Print exactly the lines from the first one down to the line containing "COL = scn.collection", both ends included, with no pictures and nothing else.
========
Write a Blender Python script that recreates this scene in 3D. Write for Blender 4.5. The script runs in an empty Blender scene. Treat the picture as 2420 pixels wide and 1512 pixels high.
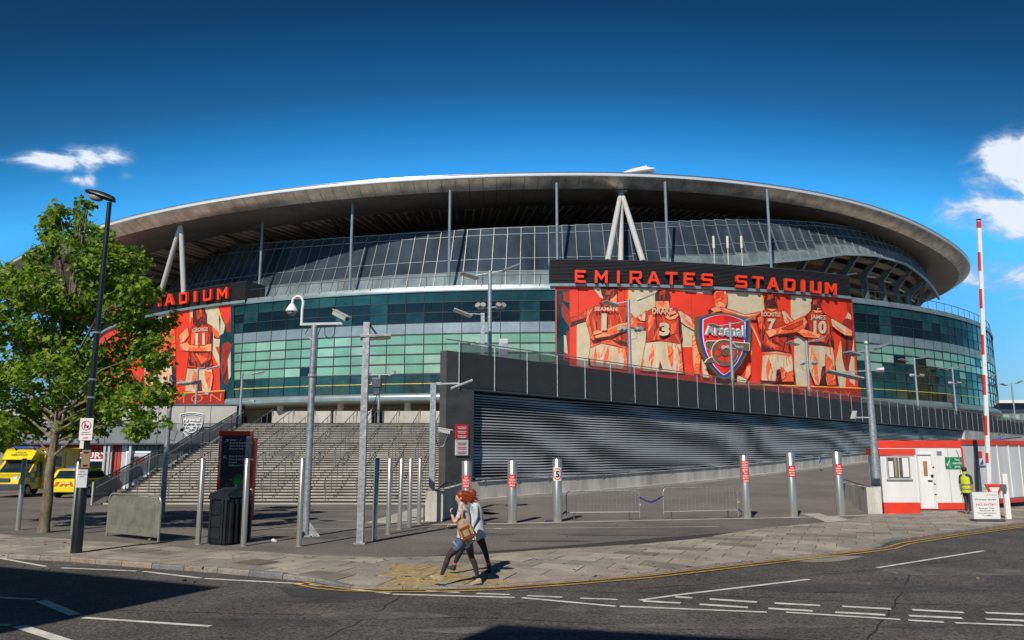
import bpy, bmesh, math, random
from mathutils import Vector, Matrix, noise
from mathutils.geometry import tessellate_polygon
random.seed(7)
R = math.radians
scn = bpy.context.scene
COL = scn.collection

# ------------------------------------------------------------------ camera
HC, PITCH, F = 2.2, R(9.77), 1882.0
cam_d = bpy.data.cameras.new("camera"); cam = bpy.data.objects.new("camera", cam_d); COL.objects.link(cam)
cam.location = (0, 0, HC); cam.rotation_euler = (R(90) + PITCH, 0, 0)
cam_d.lens = 28; cam_d.sensor_width = 36; cam_d.clip_start = 0.1; cam_d.clip_end = 6000
scn.camera = cam

# ------------------------------------------------------------------ sun, sky, exposure
AZ, EL = R(22), R(40)                       # the sun stands behind the camera's left shoulder
SUNDIR = Vector((-math.sin(AZ) * math.cos(EL), -math.cos(AZ) * math.cos(EL), math.sin(EL)))
sd = bpy.data.lights.new("sun", 'SUN'); sd.energy = 4.6; sd.angle = R(0.5); sd.color = (1.0, 0.93, 0.82)
so = bpy.data.objects.new("sun", sd); COL.objects.link(so)
so.rotation_euler = SUNDIR.to_track_quat('Z', 'Y').to_euler(); so.location = (-20, -40, 60)
scn.view_settings.view_transform = 'Standard'; scn.view_settings.look = 'None'
scn.view_settings.exposure = 0.0; scn.view_settings.gamma = 1.0; scn.view_settings.use_curve_mapping = False
try:
    scn.cycles.max_bounces = 6; scn.cycles.transparent_max_bounces = 12; scn.cycles.glossy_bounces = 4
    scn.cycles.use_denoising = True
except Exception: pass


def ray(u, v):
    xc, yc = (u - 1210) / F, (756 - v) / F
    return Vector((xc, math.cos(PITCH) - yc * math.sin(PITCH), math.sin(PITCH) + yc * math.cos(PITCH)))
def gnd(u, v, z=0.0):
    d = ray(u, v); t = (z - HC) / d.z
    return Vector((d.x * t, d.y * t, z))
def atY(u, v, Y):
    d = ray(u, v); t = Y / d.y
    return Vector((d.x * t, Y, HC + d.z * t))
K = 0.9453
def cv(ox, oy, px, py, s=3.78): return ((ox + px / s) * K, (oy + py / s) * K)

W = bpy.data.worlds.new("World"); scn.world = W; W.use_nodes = True
nt = W.node_tree; nt.nodes.clear()
def wn(t, **kw):
    n = nt.nodes.new(t)
    for k, v in kw.items(): setattr(n, k, v)
    return n
def wm(op, a, b=None, clamp=False):
    n = wn('ShaderNodeMath', operation=op); n.use_clamp = clamp
    for i, x in enumerate((a, b)):
        if x is None: continue
        if isinstance(x, (int, float)): n.inputs[i].default_value = x
        else: nt.links.new(x, n.inputs[i])
    return n.outputs[0]
sky = wn('ShaderNodeTexSky', sky_type='NISHITA'); sky.sun_disc = False
sky.sun_elevation = EL; sky.sun_rotation = R(180) + AZ
sky.altitude = 300; sky.air_density = 1.0; sky.dust_density = 0.3; sky.ozone_density = 3.5
hs = wn('ShaderNodeHueSaturation'); hs.inputs['Saturation'].default_value = 1.28; hs.inputs['Value'].default_value = 1.0
nt.links.new(sky.outputs[0], hs.inputs['Color'])
tc = wn('ShaderNodeTexCoord'); sx = wn('ShaderNodeSeparateXYZ'); nt.links.new(tc.outputs['Generated'], sx.inputs[0])
# sky deepens steadily from the horizon to the zenith
ramp = wn('ShaderNodeValToRGB'); nt.links.new(wm('ADD', sx.outputs[2], wm('MULTIPLY', wm('MULTIPLY', sx.outputs[0], sx.outputs[0]), 0.40)), ramp.inputs[0])   # darker away from the antisolar direction
e = ramp.color_ramp.elements
e[0].position = 0.0; e[0].color = (.22, .22, .24, 1); e[1].position = 1.0; e[1].color = (.10, .22, .26, 1)
for p, c in ((.09, (.30, .31, .34)), (.19, (.58, .78, .90)), (.27, (.70, 1.20, 1.38)), (.345, (.76, 1.82, 1.98)), (.404, (.42, 1.16, 1.24)), (.44, (.31, .76, .86)), (.52, (.18, .41, .46)), (.60, (.14, .32, .36))):
    q = e.new(p); q.color = c + (1,)
mul = wn('ShaderNodeMix', data_type='RGBA', blend_type='MULTIPLY'); mul.inputs[0].default_value = 1
nt.links.new(hs.outputs[0], mul.inputs[6]); nt.links.new(ramp.outputs[0], mul.inputs[7])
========
FULL SOLUTION
Write a Blender Python script that recreates this scene in 3D. Write for Blender 4.5. The script runs in an empty Blender scene. Treat the picture as 2420 pixels wide and 1512 pixels high.
import bpy, bmesh, math, random
from mathutils import Vector, Matrix, noise
from mathutils.geometry import tessellate_polygon
random.seed(7)
R = math.radians
scn = bpy.context.scene
COL = scn.collection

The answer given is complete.